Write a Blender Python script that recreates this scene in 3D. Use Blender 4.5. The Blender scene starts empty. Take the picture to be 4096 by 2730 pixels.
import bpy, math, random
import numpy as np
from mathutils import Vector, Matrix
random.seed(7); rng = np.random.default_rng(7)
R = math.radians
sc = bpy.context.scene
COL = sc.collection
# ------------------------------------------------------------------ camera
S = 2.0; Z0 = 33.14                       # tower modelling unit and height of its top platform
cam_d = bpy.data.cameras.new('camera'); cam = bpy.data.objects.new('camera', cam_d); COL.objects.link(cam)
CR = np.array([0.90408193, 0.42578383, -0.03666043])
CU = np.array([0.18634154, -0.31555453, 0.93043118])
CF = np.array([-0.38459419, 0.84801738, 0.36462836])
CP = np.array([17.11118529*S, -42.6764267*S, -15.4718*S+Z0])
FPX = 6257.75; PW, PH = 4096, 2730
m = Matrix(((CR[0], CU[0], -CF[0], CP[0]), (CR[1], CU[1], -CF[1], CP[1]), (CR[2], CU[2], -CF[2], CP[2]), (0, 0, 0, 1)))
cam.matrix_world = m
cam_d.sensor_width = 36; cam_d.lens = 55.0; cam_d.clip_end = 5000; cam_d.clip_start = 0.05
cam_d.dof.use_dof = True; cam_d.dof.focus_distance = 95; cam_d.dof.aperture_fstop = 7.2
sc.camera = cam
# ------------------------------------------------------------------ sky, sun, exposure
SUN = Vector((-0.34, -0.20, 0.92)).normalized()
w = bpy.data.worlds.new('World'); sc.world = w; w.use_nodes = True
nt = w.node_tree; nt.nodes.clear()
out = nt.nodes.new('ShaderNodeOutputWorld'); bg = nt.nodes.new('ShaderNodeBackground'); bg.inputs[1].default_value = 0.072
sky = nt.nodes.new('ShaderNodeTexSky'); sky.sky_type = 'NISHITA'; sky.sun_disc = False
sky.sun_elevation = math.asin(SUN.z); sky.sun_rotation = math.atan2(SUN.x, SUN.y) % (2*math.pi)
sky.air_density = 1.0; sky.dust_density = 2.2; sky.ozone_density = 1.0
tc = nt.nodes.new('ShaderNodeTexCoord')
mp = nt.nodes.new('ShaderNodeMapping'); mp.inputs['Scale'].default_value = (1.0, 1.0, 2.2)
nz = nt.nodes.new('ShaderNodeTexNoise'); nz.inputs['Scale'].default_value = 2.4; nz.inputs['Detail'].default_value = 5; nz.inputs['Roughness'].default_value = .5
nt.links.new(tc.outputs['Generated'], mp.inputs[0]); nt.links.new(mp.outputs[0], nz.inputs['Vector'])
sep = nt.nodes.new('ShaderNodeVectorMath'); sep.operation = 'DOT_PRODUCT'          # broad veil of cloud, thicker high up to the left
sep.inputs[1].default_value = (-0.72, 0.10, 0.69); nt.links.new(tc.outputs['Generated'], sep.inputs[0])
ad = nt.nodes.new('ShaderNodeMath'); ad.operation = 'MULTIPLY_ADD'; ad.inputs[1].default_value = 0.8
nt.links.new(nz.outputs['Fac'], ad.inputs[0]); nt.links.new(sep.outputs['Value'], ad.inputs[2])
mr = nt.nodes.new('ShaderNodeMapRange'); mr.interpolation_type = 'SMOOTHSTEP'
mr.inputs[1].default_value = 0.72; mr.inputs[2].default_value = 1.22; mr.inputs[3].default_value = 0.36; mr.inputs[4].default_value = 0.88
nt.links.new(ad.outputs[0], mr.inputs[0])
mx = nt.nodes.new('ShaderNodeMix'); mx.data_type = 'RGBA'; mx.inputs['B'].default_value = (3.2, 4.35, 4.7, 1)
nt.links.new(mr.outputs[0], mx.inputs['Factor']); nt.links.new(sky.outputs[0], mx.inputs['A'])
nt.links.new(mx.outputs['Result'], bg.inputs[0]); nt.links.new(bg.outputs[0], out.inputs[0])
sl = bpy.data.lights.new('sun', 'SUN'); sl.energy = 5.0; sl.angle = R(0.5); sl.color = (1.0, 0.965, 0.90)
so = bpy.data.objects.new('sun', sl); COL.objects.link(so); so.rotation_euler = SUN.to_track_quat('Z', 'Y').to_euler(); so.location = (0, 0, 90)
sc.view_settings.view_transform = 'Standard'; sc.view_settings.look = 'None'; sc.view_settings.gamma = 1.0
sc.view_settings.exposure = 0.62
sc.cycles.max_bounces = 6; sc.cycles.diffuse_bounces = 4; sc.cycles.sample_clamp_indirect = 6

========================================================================

## Task requirements
Filter lines by "scene" and return each hit.

## Full response
Write a Blender Python script that recreates this scene in 3D. Use Blender 4.5. The Blender scene starts empty. Take the picture to be 4096 by 2730 pixels.
sc = bpy.context.scene